■ Exercise ■
Stop at the line containing "lo = bpy.data.objects.new('room_beyond_lamp', lp);": repeat exactly every line of the entries below from the first up to it, plus that line, with pictures omitted.

■ Input for this task ■
..........

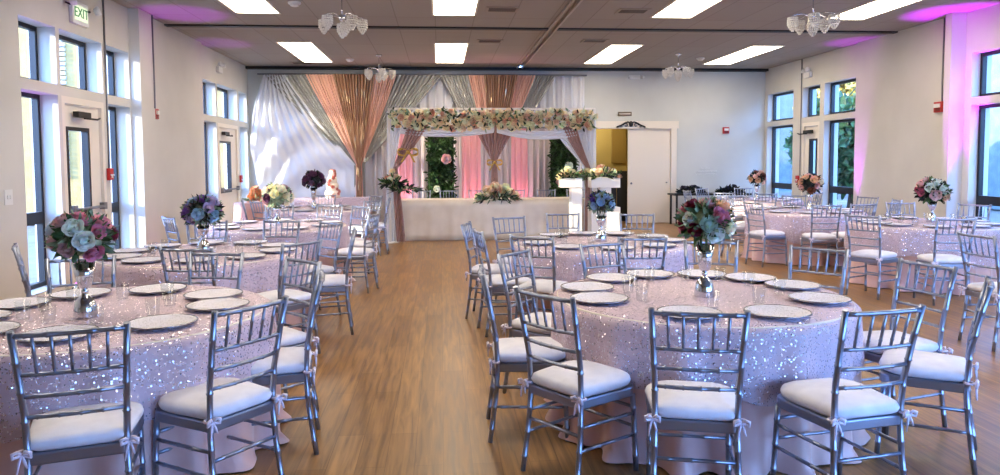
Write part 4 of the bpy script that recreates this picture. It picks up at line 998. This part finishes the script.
# ------------------------------------------------------------------ lights, world
w = bpy.data.worlds.new('World'); S.world = w; w.use_nodes = True
N = w.node_tree.nodes; L = w.node_tree.links; bg = N['Background']
sky = N.new('ShaderNodeTexSky'); sky.sky_type = 'NISHITA'; sky.sun_disc = False; sky.sun_elevation = R(28); sky.sun_rotation = R(-100)
mixc = N.new('ShaderNodeMix'); mixc.data_type = 'RGBA'; mixc.inputs[0].default_value = .7; mixc.inputs[7].default_value = (.20, .50, 1.25, 1)
hs = N.new('ShaderNodeVectorMath'); hs.operation = 'SCALE'; hs.inputs['Scale'].default_value = .12
L.new(sky.outputs[0], hs.inputs[0]); L.new(hs.outputs[0], mixc.inputs[6]); L.new(mixc.outputs[2], bg.inputs[0]); bg.inputs[1].default_value = 7.
sun = bpy.data.lights.new('sun', 'SUN'); sun.energy = 6.; sun.angle = R(.6); sun.color = (1., .82, .55)
so = bpy.data.objects.new('sun', sun); COL.objects.link(so); el = R(11.5); az = math.atan2(.36, 1.)
dv = Vector((math.cos(el)*math.cos(az), math.cos(el)*math.sin(az), -math.sin(el))); so.rotation_euler = dv.to_track_quat('-Z', 'Y').to_euler()
lp = bpy.data.lights.new('room_beyond_lamp', 'POINT'); lp.energy = 45; lp.color = (1, .88, .6); lp.shadow_soft_size = .2
lo = bpy.data.objects.new('room_beyond_lamp', lp); COL.objects.link(lo); lo.location = (4.2, YF+1.8, 2.7)

# ------------------------------------------------------------------ camera
cam = bpy.data.cameras.new('camera'); co = bpy.data.objects.new('camera', cam); COL.objects.link(co); S.camera = co
f_px, cyp = 720., 202.5
cam.sensor_fit = 'HORIZONTAL'; cam.sensor_width = 36.; cam.lens = 36.*f_px/1000.
cam.shift_y = -(475/2-cyp)/1000.
pitch, yaw, roll = R(3.3), R(4.7), .0055
fw = Vector((math.sin(yaw)*math.cos(pitch), math.cos(yaw)*math.cos(pitch), -math.sin(pitch)))
r_ = fw.cross(Vector((0, 0, 1))).normalized(); u_ = r_.cross(fw)
r2 = r_*math.cos(roll)-u_*math.sin(roll); u2 = u_*math.cos(roll)+r_*math.sin(roll)
co.matrix_world = Matrix(((r2.x, u2.x, -fw.x, 0), (r2.y, u2.y, -fw.y, 0), (r2.z, u2.z, -fw.z, 1.57), (0, 0, 0, 1)))
cam.clip_start = .05; cam.clip_end = 200
vs = S.view_settings; vs.view_transform = 'Standard'; vs.look = 'None'; vs.exposure = 1.05; vs.gamma = 1; vs.use_curve_mapping = False
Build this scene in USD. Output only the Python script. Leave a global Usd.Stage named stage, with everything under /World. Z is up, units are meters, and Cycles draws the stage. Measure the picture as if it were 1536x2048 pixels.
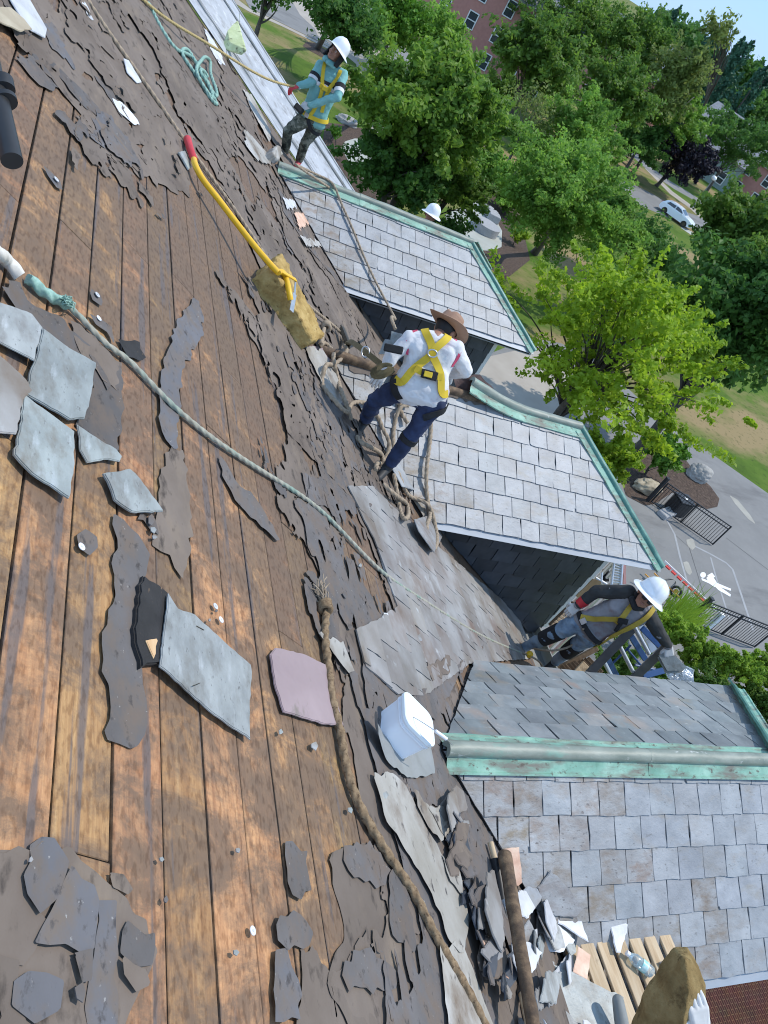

..........

■ Complete output ■
Write part 4 of the bpy script that recreates this picture. It picks up at line 998. This part finishes the script.
# ------------------------------------------------------------------ lights, world
w = bpy.data.worlds.new('World'); S.world = w; w.use_nodes = True
N = w.node_tree.nodes; L = w.node_tree.links; bg = N['Background']
sky = N.new('ShaderNodeTexSky'); sky.sky_type = 'NISHITA'; sky.sun_disc = False; sky.sun_elevation = R(28); sky.sun_rotation = R(-100)
mixc = N.new('ShaderNodeMix'); mixc.data_type = 'RGBA'; mixc.inputs[0].default_value = .7; mixc.inputs[7].default_value = (.20, .50, 1.25, 1)
hs = N.new('ShaderNodeVectorMath'); hs.operation = 'SCALE'; hs.inputs['Scale'].default_value = .12
L.new(sky.outputs[0], hs.inputs[0]); L.new(hs.outputs[0], mixc.inputs[6]); L.new(mixc.outputs[2], bg.inputs[0]); bg.inputs[1].default_value = 7.
sun = bpy.data.lights.new('sun', 'SUN'); sun.energy = 6.; sun.angle = R(.6); sun.color = (1., .82, .55)
so = bpy.data.objects.new('sun', sun); COL.objects.link(so); el = R(11.5); az = math.atan2(.36, 1.)
dv = Vector((math.cos(el)*math.cos(az), math.cos(el)*math.sin(az), -math.sin(el))); so.rotation_euler = dv.to_track_quat('-Z', 'Y').to_euler()
lp = bpy.data.lights.new('room_beyond_lamp', 'POINT'); lp.energy = 45; lp.color = (1, .88, .6); lp.shadow_soft_size = .2
lo = bpy.data.objects.new('room_beyond_lamp', lp); COL.objects.link(lo); lo.location = (4.2, YF+1.8, 2.7)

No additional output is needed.